With the Great American Eclipse fast approaching, those schools lucky enough to be in the total eclipse’s path are deciding whether or not to stay open for the event.

On August 21, the moon will block out the sun for several minutes with only the sun’s fiery halo visible. While those within 70-mile-wide swath of the eclipse’s path will be able to see the full eclipse, others will only get a partial view of the once in a lifetime phenomenon. A solar eclipse spanning across the entire United States last occurred 99 years ago.

Some schools such as those in Nashville, TN and Carbondale, IL have decided to close, out of concern for not being able to monitor the safety of all students viewing the eclipse. Others such as schools in Atlanta, GA and Paducah, KY have made the choice to stay open, embracing the unique teaching opportunity that’s not likely to come around again anytime soon.

"This is an opportunity for school children to have an experience with other students and in a learning situation that can enrich and extend what they know,” Eleanor Spry, director of St. Mary School in Paducah, KY, said. Paducah is in a near perfect location for viewing the eclipse.

Schools in the Atlanta area are not only having class on the day of the eclipse but also extending the school day for one hour because of safety concerns. (Looking at a solar eclipse without special glasses can be damaging to the eyes.) The city’s school district spokesperson, Sloan Roach said extending the school day by one hour will better help teachers monitor students so that kids view the eclipse properly.

Atlanta schools have a range of activities centered around the solar eclipse planned for students of all grade levels. While elementary school children will be creating pinhole cameras to investigate the change in light during the eclipse, high school physics students will be studying the characteristics of electromagnetic waves during the eclipse.

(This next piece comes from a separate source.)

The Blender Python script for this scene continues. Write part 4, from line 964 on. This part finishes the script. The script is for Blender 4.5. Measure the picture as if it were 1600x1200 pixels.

For those schools that will be having class on August 21,  Pamela Gay of the Astronomical Society of the Pacific, recommends teaching students about the eclipse days and weeks before, to help them better understand it. While it’s too close to adopt her recommended six-week strategy plan, educators can still take part in planning such eclipse preparation activities as plotting the thousand-yard model of the solar system and charting the appearance of the moon in the sky between now and Aug 21. NASA has a full range of activities and projects to help students and teachers embrace “Eclipsapalooza.”